◆ **Problem requirements**: Retype, please, the listing from its opening line through the line that contains "for i in range(8): dishlet(cb_, CF, CF.W*(.05", both included, without the pictures.

◆ **Dataset section**:
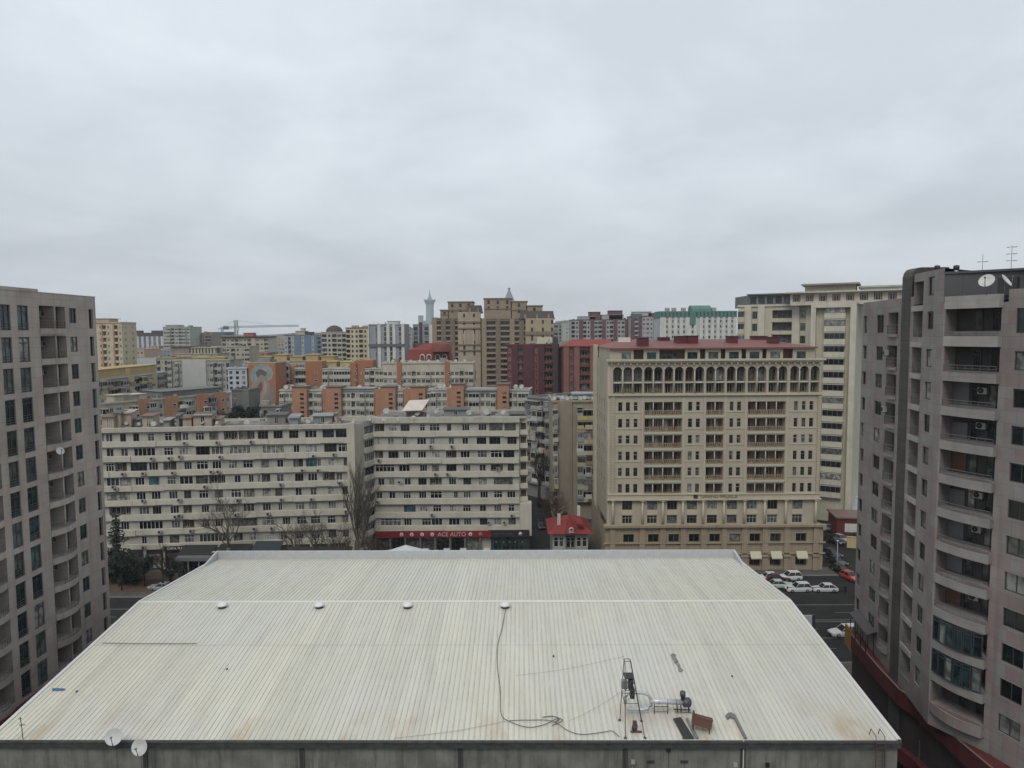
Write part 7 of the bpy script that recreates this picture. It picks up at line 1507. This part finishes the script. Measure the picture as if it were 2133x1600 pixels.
G = Frame(xy(CF(0, -3.2, 0)), xy(CF(CF.W, -3.2, 0))); ua, z0 = G.uz(838, 855); ub, z1 = G.uz(890, 841); ud = G.uz(880, 853)[0]; b = MB(); P = [G(ua, .5, z0), G(ud, .5, z0 + .1), G(ub, -4.0, z1 + .6), G(ua + 1, -4.0, z1 + .4)]; b.quad(*P); b.quad(*[p - Vector((0,0,.12)) for p in P[::-1]]); b.quad(P[0] - Vector((0,0,.12)), P[1] - Vector((0,0,.12)), P[1], P[0]); b.obj('slanted_canopy', P_('pinkish_white_sheet', (.50,.44,.39), streak=.1), cb_)
hut(cb_, CF, CTOP - .5, 925, 976, 5, 851, Hg, Hd, 3, 1); hut(cb_, CF, CTOP - .5, 1062, 1092, 4, 860, P_('hut_green', (.17,.21,.19)), Hd, 3)
for i in range(22):
    u_, v_ = rn.uniform(1, CF.W - 1), rn.uniform(1.5, 12); s = rn.uniform(.2, .5); p = CF(u_, -v_, CTOP - .45); b = MB(); Mx = Matrix.Translation(p + Vector((0, 0, s*.35))) @ Matrix.Rotation(rn.uniform(0, 3), 4, 'Z'); b.box(-s*rn.uniform(.5, 1.8), s*rn.uniform(.5, 1.8), -s, s, -s*.35, s*rn.uniform(.1, .8), 0, lambda x, y, z: Mx @ Vector((x, y, z))); b.obj('roof_debris', rn.choice((Hb, Hg, Ht, Hd)), cb_)
for i in range(8): dishlet(cb_, CF, CF.W*(.05 + i*.12), rn.uniform(2, 8), CTOP - .45, rn.uniform(.5, .85))

# ================================================================ trees
BARK = wall_mat('grey_bark', (.12,.105,.085), .95, .3, 0, 2); BARKD = wall_mat('dark_bark', (.035,.03,.026), .95, .3, 0, 2); BARKR = wall_mat('reddish_twigs', (.11,.06,.042), .95, .3, 0, 2)
def bare_tree(px, Y, ytop, spread, seed, label, mat=BARK, group=None, x=None, up=.55, lv=5, r0=None, zb=0.12, cat='tree', name='bare_tree', dens=1.0):
    q = at(px, ytop, Y); H = q.z - zb; rn = random.Random(seed); r = empty(name, (q.x, Y, zb), label, cat, group)
    tr = MB(); cr_ = MB(); r0 = r0 or H*.016 + .06; base = Vector((q.x, Y, zb)); split = H*.28
    pts = [base, base + Vector((rn.uniform(-.1,.1), 0, split*.5)), base + Vector((rn.uniform(-.25,.25), rn.uniform(-.2,.2), split))]
    tr.tube(pts, r0*1.3, 7, r1=r0); tr.obj('trunk', mat, r)
    def grow(p, d, L_, rad, k):
        a = p + d*L_*.5 + Vector((rn.uniform(-1,1), rn.uniform(-1,1), rn.uniform(-.3,.6)))*L_*.09; e = p + d*L_
        cr_.tube([p, a, e], rad, 3 if k > 2 else 5, r1=rad*.62, cap=False)
        if k >= lv: return
        nb = 3 if k < 2 else rn.choice((2, 3, 3))
        for i in range(int(nb*dens + .5)):
            t = rn.uniform(.45, 1.0) if i else 1.0; s = p.lerp(e, t) if t < 1 else e
            ax = Vector((rn.gauss(0,1), rn.gauss(0,1), rn.gauss(0,.6))); nd = (d + ax.normalized()*spread*(.75 if i == 0 else 1.15) + Vector((0,0,up*.35))).normalized()
            grow(s, nd, L_*rn.uniform(.6, .82), max(rad*.6, .016), k + 1)
    n0 = 4
    for i in range(n0):
        t = 2*math.pi*(i + rn.random()*.5)/n0; d = Vector((math.cos(t)*spread*.7, math.sin(t)*spread*.7, 1)).normalized(); grow(pts[-1], d, H*.25*rn.uniform(.8, 1.1), r0*.62, 1)
    grow(pts[-1], Vector((rn.uniform(-.1,.1), rn.uniform(-.1,.1), 1)).normalized(), H*.30, r0*.75, 1)
    # scale the crown so its top reaches H
    zm = max(v[2] for v in cr_.v); kz = (zb + H - pts[-1].z)/(zm - pts[-1].z); c0 = pts[-1]
    cr_.v = [(c0.x + (v[0]-c0.x)*min(1.3, kz), c0.y + (v[1]-c0.y)*min(1.3, kz), c0.z + (v[2]-c0.z)*kz) for v in cr_.v]
    cr_.obj('crown', mat, r); return r
gt_ = 'bare trees before the white blocks'
bare_tree(470, 136, 985, .75, 3, 'large bare tree spreading before the middle of the left white block', group=gt_, lv=6)
bare_tree(738, 138, 952, .33, 5, 'tallest narrow bare tree where the two white blocks meet', group=gt_, lv=6, up=.9)
bare_tree(752, 136, 985, .4, 15, 'bare poplar close behind the tallest narrow one', group=gt_, lv=6, up=.9)
bare_tree(655, 137, 1048, .6, 8, 'middling bare tree left of the tallest narrow one', group=gt_, lv=6)
bare_tree(612, 136, 1062, .7, 9, 'small bare tree above the slate blue awning', group=gt_, lv=6)
bare_tree(700, 136, 1075, .7, 13, 'low bushy bare tree between the middling and the tallest ones', group=gt_, lv=6)
bare_tree(335, 129, 1118, .6, 12, 'dark bare tree on the brown verge at left', BARKD, lv=6)
bare_tree(352, 133, 1140, .6, 22, 'small dark bare tree right behind the verge tree', BARKD, lv=5)
bare_tree(768, 139, 1095, .8, 14, 'reddish bare bush below the angled wing', BARKR, lv=6, name='bare_bush', cat='bush'); bare_tree(715, 138, 1118, .9, 16, 'low reddish bare bush behind the hall parapet', BARKR, lv=5, name='bare_bush', cat='bush')
bare_tree(1158, 168, 1012, .8, 18, 'reddish bare tree in the alley behind the little house', BARKR, lv=6); bare_tree(1140, 174, 1030, .8, 28, 'second reddish bare tree at the left of the alley', BARKR, lv=6)
bare_tree(1122, 190, 900, .6, 19, 'tall dark bare tree in front of the grimy balconies', BARKD, lv=6)
FOL = None
def leaf_mat(name, c1, c2):
    if name in MC: return MC[name]
    m, nt, bs, N, L = newmat(name); geo = N.new('ShaderNodeNewGeometry'); n = N.new('ShaderNodeTexNoise'); n.inputs['Scale'].default_value = 1.1; n.inputs['Detail'].default_value = 5; L.new(geo.outputs['Position'], n.inputs['Vector'])
    mx = N.new('ShaderNodeMix'); mx.data_type = 'RGBA'; mx.inputs[6].default_value = rgb(c1); mx.inputs[7].default_value = rgb(c2); L.new(n.outputs['Fac'], mx.inputs[0]); L.new(mx.outputs[2], bs.inputs['Base Color']); bs.inputs['Roughness'].default_value = .8; MC[name] = m; return m
LF1 = leaf_mat('dark_conifer_needles', (.010,.016,.012), (.028,.042,.030)); LF2 = leaf_mat('olive_leaves', (.02,.026,.016), (.05,.06,.035))
def cloud_tree(px, Y, ytop, wpx, label, seed, mat=LF1, cone=True, n=4200, zb=.12, ybot=None, name='conifer_tree', group=None, cat='tree', ls=.34):
    q = at(px, ytop, Y); H = q.z - zb; rn = random.Random(seed); r = empty(name, (q.x, Y, zb), label, cat, group); Rm = wpx/2*Y*1.02/FPX
    b = MB(); b.tube([(q.x, Y, zb), (q.x, Y, zb + H*(.97 if cone else .6))], .05 + H*.014, 7, r1=.05); b.obj('trunk', BARKD, r); c = MB()
    if cone:
        tiers = int(H/.75); 
        for i in range(tiers):
            t = (i + .5)/tiers; z = zb + H*(.08 + .92*t); rad = Rm*(1 - t)**.75*rn.uniform(.75, 1.15) + .15
            for j in range(max(6, int(16*(1 - t) + 6))):
                a = rn.uniform(0, 6.283); rl = rad*rn.uniform(.7, 1.1)
                for k in range(max(3, int(rl/.16))):
                    s = rl*(k + rn.random())/max(3, int(rl/.16)); p = Vector((q.x + math.cos(a)*s, Y + math.sin(a)*s, z - s*.28 + rn.uniform(-.1, .1))); w_ = ls*rn.uniform(.6, 1.2)
                    d1 = Vector((rn.uniform(-1,1), rn.uniform(-1,1), rn.uniform(-.6,.3))).normalized()*w_; d2 = Vector((rn.uniform(-1,1), rn.uniform(-1,1), rn.uniform(-.8,.2))).normalized()*w_*.6; c.quad(p, p + d1, p + d1 + d2, p + d2)
    else:
        lobes = [(Vector((q.x + rn.uniform(-1,1)*Rm*.6, Y + rn.uniform(-1,1)*Rm*.5, zb + max(H*.45, H - Rm*2.2) + (H - max(H*.45, H - Rm*2.2))*rn.uniform(.1, .72))), Rm*rn.uniform(.32, .5)) for _ in range(10)]
        for i in range(n):
            c0, rr = rn.choice(lobes); d = Vector((rn.gauss(0,1), rn.gauss(0,1), rn.gauss(0,.75))).normalized(); p = c0 + d*rr*rn.random()**.35; w_ = ls*rn.uniform(.6, 1.2)
            d1 = Vector((rn.uniform(-1,1), rn.uniform(-1,1), rn.uniform(-1,1))).normalized()*w_; d2 = Vector((rn.uniform(-1,1), rn.uniform(-1,1), rn.uniform(-1,1))).normalized()*w_*.6; c.quad(p, p + d1, p + d1 + d2, p + d2)
    c.obj('crown', mat, r); return r
gc_ = 'dark evergreens beside the left tower'
cloud_tree(240, 134, 1062, 62, 'tallest dark conifer touching the left tower edge', 2, group=gc_, ls=.55)
cloud_tree(268, 133, 1140, 56, 'shorter dark conifer right of the tallest one', 4, group=gc_, ls=.5); cloud_tree(250, 129, 1150, 60, 'bushy dark evergreen at the road edge, lowest left', 6, cone=False, name='evergreen_bush', group=gc_); cloud_tree(298, 131, 1150, 52, 'rounded dark evergreen by the brown verge', 7, cone=False, name='evergreen_bush', group=gc_)
cloud_tree(372, 134, 1165, 30, 'small dark shrub left of the glazed pavilion', 9, mat=LF2, cone=False, n=900, name='shrub', cat='shrub'); cloud_tree(352, 131, 1182, 26, 'low dark shrub on the brown verge', 10, mat=LF2, cone=False, n=700, name='shrub', cat='shrub')
for i, (px, yt, w_, lb) in enumerate(((490,842,30,'left one of the three black pines behind the white block roof'),(508,838,36,'middle one of the three black pines behind the white block roof'),(528,841,30,'right one of the three black pines behind the white block roof'))): cloud_tree(px, 180, yt, w_, lb, 30 + i, cone=False, n=2200, name='pine_tree', group='black pines behind the left white block', ls=.4)
cloud_tree(1176, 152, 1062, 14, 'small olive shrub behind the little red-roofed house', 41, mat=LF2, cone=False, n=500, name='shrub', cat='shrub'); cloud_tree(1785, 158, 1110, 22, 'small dark palm-like shrub before the yellowish wall', 42, mat=LF2, cone=False, n=500, name='shrub', cat='shrub')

◆ **Problem solution**:
Write part 7 of the bpy script that recreates this picture. It picks up at line 1507. This part finishes the script. Measure the picture as if it were 2133x1600 pixels.
G = Frame(xy(CF(0, -3.2, 0)), xy(CF(CF.W, -3.2, 0))); ua, z0 = G.uz(838, 855); ub, z1 = G.uz(890, 841); ud = G.uz(880, 853)[0]; b = MB(); P = [G(ua, .5, z0), G(ud, .5, z0 + .1), G(ub, -4.0, z1 + .6), G(ua + 1, -4.0, z1 + .4)]; b.quad(*P); b.quad(*[p - Vector((0,0,.12)) for p in P[::-1]]); b.quad(P[0] - Vector((0,0,.12)), P[1] - Vector((0,0,.12)), P[1], P[0]); b.obj('slanted_canopy', P_('pinkish_white_sheet', (.50,.44,.39), streak=.1), cb_)
hut(cb_, CF, CTOP - .5, 925, 976, 5, 851, Hg, Hd, 3, 1); hut(cb_, CF, CTOP - .5, 1062, 1092, 4, 860, P_('hut_green', (.17,.21,.19)), Hd, 3)
for i in range(22):
    u_, v_ = rn.uniform(1, CF.W - 1), rn.uniform(1.5, 12); s = rn.uniform(.2, .5); p = CF(u_, -v_, CTOP - .45); b = MB(); Mx = Matrix.Translation(p + Vector((0, 0, s*.35))) @ Matrix.Rotation(rn.uniform(0, 3), 4, 'Z'); b.box(-s*rn.uniform(.5, 1.8), s*rn.uniform(.5, 1.8), -s, s, -s*.35, s*rn.uniform(.1, .8), 0, lambda x, y, z: Mx @ Vector((x, y, z))); b.obj('roof_debris', rn.choice((Hb, Hg, Ht, Hd)), cb_)
for i in range(8): dishlet(cb_, CF, CF.W*(.05 + i*.12), rn.uniform(2, 8), CTOP - .45, rn.uniform(.5, .85))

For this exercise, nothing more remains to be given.